Architecture
Scaling a Multi-Platform App Suite with Turborepo
How XAppNova keeps a small portfolio of apps, extensions, and marketing surfaces aligned without turning maintenance into a full-time job.
The small-app paradox
Small apps are supposed to stay simple, but a portfolio of small apps can become operationally messy very quickly. Every product needs landing pages, screenshots, legal pages, support copy, analytics wiring, and release housekeeping. If each app lives in its own disconnected setup, the overhead starts to outweigh the product itself.

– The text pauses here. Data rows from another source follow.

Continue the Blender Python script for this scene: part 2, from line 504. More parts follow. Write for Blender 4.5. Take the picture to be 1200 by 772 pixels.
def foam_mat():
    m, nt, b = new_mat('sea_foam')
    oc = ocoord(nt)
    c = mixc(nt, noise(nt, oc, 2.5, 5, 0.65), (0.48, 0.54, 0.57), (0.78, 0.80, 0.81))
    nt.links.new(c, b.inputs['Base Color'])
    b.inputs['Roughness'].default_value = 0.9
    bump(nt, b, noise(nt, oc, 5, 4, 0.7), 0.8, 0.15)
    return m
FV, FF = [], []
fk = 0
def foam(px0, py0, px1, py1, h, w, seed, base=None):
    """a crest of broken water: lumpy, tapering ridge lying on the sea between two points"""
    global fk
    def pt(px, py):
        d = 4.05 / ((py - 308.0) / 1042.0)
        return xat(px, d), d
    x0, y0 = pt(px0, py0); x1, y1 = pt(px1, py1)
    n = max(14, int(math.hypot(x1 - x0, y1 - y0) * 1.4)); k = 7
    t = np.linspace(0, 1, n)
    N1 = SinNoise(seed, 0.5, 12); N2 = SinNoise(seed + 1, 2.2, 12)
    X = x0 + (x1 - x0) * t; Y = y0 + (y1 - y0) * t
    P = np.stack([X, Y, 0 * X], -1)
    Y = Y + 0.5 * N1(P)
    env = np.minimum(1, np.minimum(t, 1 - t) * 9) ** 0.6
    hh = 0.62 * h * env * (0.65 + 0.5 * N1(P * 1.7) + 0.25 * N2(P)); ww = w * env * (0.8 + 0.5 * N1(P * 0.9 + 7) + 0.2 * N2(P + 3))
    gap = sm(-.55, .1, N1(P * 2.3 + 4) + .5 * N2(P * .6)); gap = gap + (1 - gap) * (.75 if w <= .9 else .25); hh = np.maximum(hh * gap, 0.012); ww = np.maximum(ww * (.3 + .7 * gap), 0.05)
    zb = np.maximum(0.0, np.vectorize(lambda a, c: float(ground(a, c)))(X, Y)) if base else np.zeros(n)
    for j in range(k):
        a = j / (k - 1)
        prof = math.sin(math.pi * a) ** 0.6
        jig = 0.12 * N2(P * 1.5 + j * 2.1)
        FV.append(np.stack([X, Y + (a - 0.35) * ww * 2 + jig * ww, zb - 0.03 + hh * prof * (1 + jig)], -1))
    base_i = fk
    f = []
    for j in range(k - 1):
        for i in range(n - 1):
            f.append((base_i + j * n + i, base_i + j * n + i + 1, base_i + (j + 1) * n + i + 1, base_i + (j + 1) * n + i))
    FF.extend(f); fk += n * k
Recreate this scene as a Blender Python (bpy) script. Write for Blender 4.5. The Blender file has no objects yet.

That is the problem we wanted to avoid at XAppNova. We build focused tools across different surfaces: Safari extensions, Chrome extensions, iPhone apps, macOS utilities, and a marketing site that explains them all. The apps are intentionally small. The system around them cannot be chaotic.
Why we chose a monorepo
We use Turborepo to keep the website, shared UI, content contracts, and analytics definitions in one place. The goal is not scale for its own sake. The goal is to remove the repeated work that normally accumulates around a product portfolio.
The monorepo gives us one predictable place for design tokens, one publishing contract for app metadata, and one build graph that understands what actually changed.
- Shared design tokens live in `packages/ui` so the brand does not drift between pages and components.
- App metadata lives in `packages/content/data`, which means product copy, screenshots, and store links have a single source of truth.
- Validation scripts catch broken content before it reaches the site.
- Turborepo only rebuilds the packages that are affected by a change.
What this changes day to day
The practical benefit is not abstract architecture purity. It is speed with fewer mistakes. Adding a new app becomes a content task plus screenshots, not a mini-site rebuild. Updating a store URL or app tagline happens once and then flows everywhere it is used.
This also makes product quality easier to defend. When the website, legal pages, and app detail pages all read from the same content model, inconsistency becomes much more visible.
The real payoff
For a small team, consistency is leverage. A shared system lets us spend more time on the actual product behavior and less time fixing the same issue in three places.
That is the core reason the stack matters to us. We are not trying to look like a big software company. We are trying to keep a compact app suite maintainable without lowering the quality bar.